Where practicing with AI stops helping
Treating the session as a test of the AI, not of yourself. The point isn't to "win" against the persona by finding a prompt that makes it cave. If you're hunting for the phrasing that gets an easy yes, you're optimizing for the wrong outcome. Optimize for whether you can hold your number under real pushback, even when the persona doesn't budge.
Skipping the research and expecting the practice to cover for it. No amount of rehearsal fixes a counter-offer that isn't grounded in an actual market number. If you don't know what the role pays elsewhere, the AI session will just help you deliver a bad number more confidently, which is worse than delivering it badly.
Running the same offer amount every time. If you only ever rehearse against a lowball, you'll be unprepared the one time the initial number is closer to fair and you have to decide whether to counter at all. Vary the opening offer across sessions so you're practicing the decision, not just the delivery.
Stopping after the first clean run. The first time a rehearsal goes well feels like proof you're ready. It usually just means you've learned that specific persona's pattern on that specific try. Run it again a few days later, cold, the way the real call will actually happen.

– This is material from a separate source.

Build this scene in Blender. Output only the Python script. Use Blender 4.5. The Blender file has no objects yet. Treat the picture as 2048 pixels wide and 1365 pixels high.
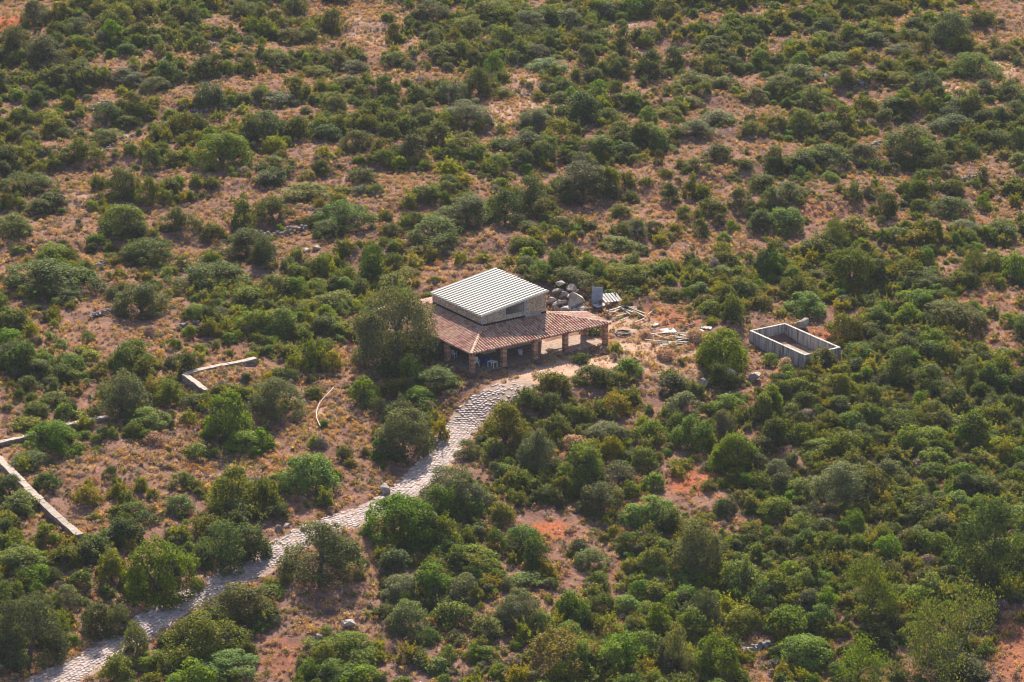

Never rehearsing the moment after you get a yes. Reps and negotiators alike over-index on the pushback and forget that agreeing too fast when the recruiter finally moves can also cost money. A good session includes what to say when the offer improves but still isn't quite there.
The number you're asking for on the real call was never the hard part. Writing it down took five minutes. Saying it out loud, holding it while someone pushes back, and not filling the silence that follows: that's the part that needs reps, and it's the part a synthetic negotiation that actually resists you can give you before the real one starts.